REQUIREMENTS:
For each line below that includes the word "from", make a copy.

COLLECTED DATA:

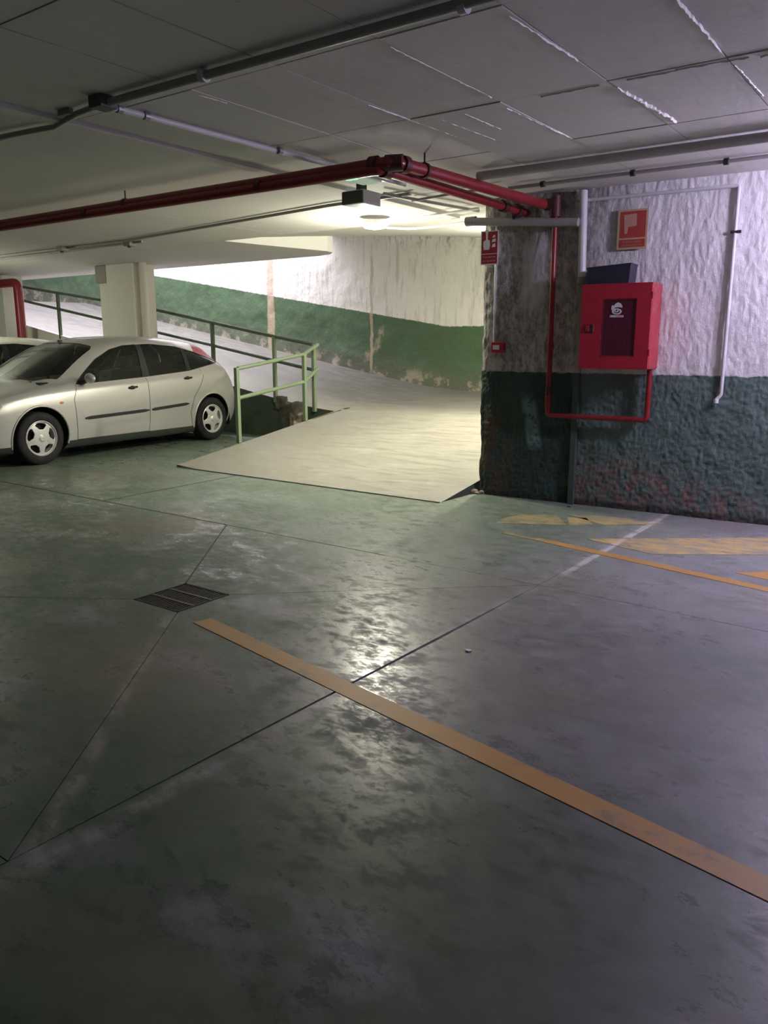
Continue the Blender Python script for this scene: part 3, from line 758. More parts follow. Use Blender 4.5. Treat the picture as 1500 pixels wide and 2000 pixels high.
# conduits on the far lit ceiling
fa, fb = cz(245, 472), cz(640, 404)
e = pipe('ceiling_conduit', [(-16, fa[1] + .15, ZC - .02), (fa[0], fa[1], ZC - .02), (fb[0], fb[1], ZC - .02), (fb[0] + .9, fb[1] - .05, ZC - .02)], .014, m_grey, 'thin conduit across the lit ceiling behind the red pipes', 'conduit', seg=8)
e = pipe('ceiling_conduit', [(-16, fa[1] + .42, ZC - .02), (fa[0] + .1, fa[1] + .16, ZC - .02)], .014, m_grey, 'short conduit ending at the small ceiling box over the silver car', 'conduit', seg=8)
for n_b, (px, py) in enumerate(((122, 486), (253, 476))):
    q = cz(px, py); e = empty('junction_box', (q[0], q[1], ZC - .05), ('dark square box on the conduit above the left cars', 'small ceiling box at the end of the short conduit')[n_b], 'junction box')
    B('body', MB().box((q[0] - .06, q[1] - .05, ZC - .06), (q[0] + .06, q[1] + .05, ZC - .0)), m_dirtyw, e, bevel=.006)
    B('cap', MB().tube([(q[0] + .03, q[1] - .03, ZC - .08), (q[0] + .03, q[1] - .03, ZC - .06)], .02, 8), m_dark, e)
c0, c1p = cz(760, 385), cz(930, 410)
pipe('ceiling_conduit', [tuple(cz(750, 378)), tuple(cz(825, 392)), tuple(cz(935, 412))], .013, m_grey, 'conduit crossing the ceiling towards the rough wall corner', 'conduit', seg=8)
pipe('ceiling_conduit', [tuple(cz(805, 392)), tuple(cz(880, 379)), tuple(cz(955, 368))], .010, m_grey, 'short conduit crossing under the lower red pipe', 'conduit', seg=8)
pa_ = [onz(792, 428, 2.50), onz(850, 420, 2.49), onz(935, 407, 2.49)]
pipe('lamp_cable', [tuple(q) for q in pa_], .012, m_white, 'upper white cable running to the rough wall corner', 'cable', seg=8)
pa_ = [onz(755, 445, 2.46), onz(800, 447, 2.44), onz(850, 443, 2.44), onz(908, 434, 2.43)]
pipe('lamp_cable', [tuple(q) for q in pa_], .010, m_white, 'white cable sagging from the round ceiling lamp to the grey pipe', 'cable', seg=8)

# =================================================================== LAMPS
def bulkhead(x, y, z, r, label, mat, power, col, name='ceiling_lamp'):
    e = empty(name, (x, y, z), label, 'lamp')
    smooth_angle(B('base', MB().lathe([(0, .0), (r * 1.05, .0), (r * 1.08, -.03), (r * .95, -.035), (0, -.035)], (x, y, z), 'z', 28), m_white, e))
    smooth_angle(B('diffuser', MB().lathe([(r * .93, -.03), (r * .92, -.045), (r * .8, -.06), (r * .5, -.068), (0, -.07)], (x, y, z), 'z', 28), mat, e), 60)
    l = bpy.data.lights.new('bulb', 'POINT'); l.energy = power * .72; l.color = col; l.shadow_soft_size = .10
    o = bpy.data.objects.new('bulb', l); C.objects.link(o); o.parent = e; o.location = (0, 0, -.40)
    l = bpy.data.lights.new('lamp_disc', 'AREA'); l.shape = 'DISK'; l.size = r * 2; l.energy = power * .28; l.color = col
    o = bpy.data.objects.new('lamp_disc', l); C.objects.link(o); o.parent = e; o.location = (0, 0, -.08)
    return e
lp = onz(732, 443, 2.44)
bulkhead(lp[0], lp[1], 2.49, .125, 'round lit bulkhead lamp on the ceiling above the ramp', m_e_ramp, P_RAMP, (1.0, .955, .76))
q2 = (-4.0, 8.7); bulkhead(q2[0], q2[1], zs(*q2) - .003, .125, 'added round lamp on the ramp ceiling, unseen behind the rough wall corner', m_e_ramp, P_RAMP_ADDED, (1.0, .955, .76))  # unseen lamp added to brighten the slab edge and the far wall
bulkhead(-12.2, 5.2, ZC, .13, 'round lit lamp beyond the left edge above the cars', m_e_left, P_LEFT, (.97, 1.0, .78))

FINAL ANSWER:
Continue the Blender Python script for this scene: part 3, from line 758. More parts follow. Use Blender 4.5. Treat the picture as 1500 pixels wide and 2000 pixels high.
pipe('lamp_cable', [tuple(q) for q in pa_], .010, m_white, 'white cable sagging from the round ceiling lamp to the grey pipe', 'cable', seg=8)